当時は携帯電話がまだ普及していなかった。
インスタントカメラ、という名称で合っているだろうか。
ギーギーとフィルムを巻く仕様のものであった。
あちらは日本の軟水と違い、ミネラルの含有量が多い硬水である。
飲料水の質が全然違いすぎた結果、初日から下痢が止まらなかった。
同室の友人がグーグー寝る横で、一晩中便器と仲良くしていた(哀れ)。
なんでトイレの話ばかり出てくるのか。
グリニッジ天文台やトラファルガー広場、ビッグベン、オックスフォード大学などを見て回った。という記憶はあるけれど、トイレほど鮮明には覚えていない。
ホームステイ先は母親と、7歳&5歳の兄弟のいる家庭だった。
あと、ドーベルマンが1匹。
こいつに睾丸を噛まれそうになって必死で避けて、ギリギリジーパンに穴が空いただけで済んだのだ💢
勝海舟になるとこだったのだ(睾丸を犬に噛まれて1つ失っている)💢
余談だが僕の本名は勝海舟にちなんで付けられている。
だーからこーいう目に合うんだ💢
この兄弟もヤンチャで、僕が眠っている横で財布からお金を盗もうとするので、日本語でわめいて叱った。

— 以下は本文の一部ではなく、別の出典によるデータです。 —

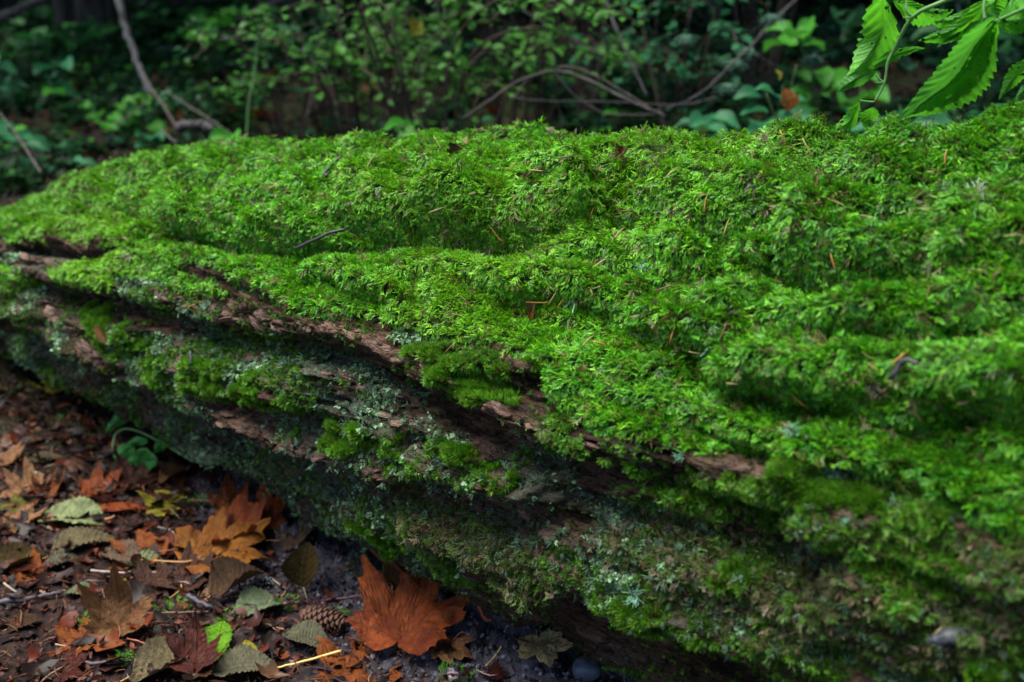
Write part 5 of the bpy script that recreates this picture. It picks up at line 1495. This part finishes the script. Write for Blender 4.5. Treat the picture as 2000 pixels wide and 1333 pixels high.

英語で怒る語彙力がなかったのだけれど、こういう時は訳のわからない言語で勢いで押した方が有効なのだと思った。
あちらのコンビニの寿司はガチガチに機械でプレスされており、形も食感も消しゴムのようだった。
イクラも全て潰れていて、中の液体がしみ出ていた(哀れ)。
しかもタイ米である。ボソボソである。
噂通り、イギリスの料理は全く美味しくなかったため、マクドナルドなどチェーン店に通った。
ホームステイも後半になると、つたない英語力ながら意思疎通ができるようになった。
とりあえず断片的な単語、そしてボディランゲージと勢いでなんとかなるのだな、とだいぶリラックスしてきたのを覚えている。
学校生活では閉塞感を覚えていたけれど、最悪、こうやって場所をガラリと変えれば希望はどこにでもある、と開き直れた2週間だった。
夏休み明け、生徒会の会長に立候補した。
生徒会長をいじめる奴はさすがにいないだろう、と帰りの飛行機で思いついた策を実行したのである。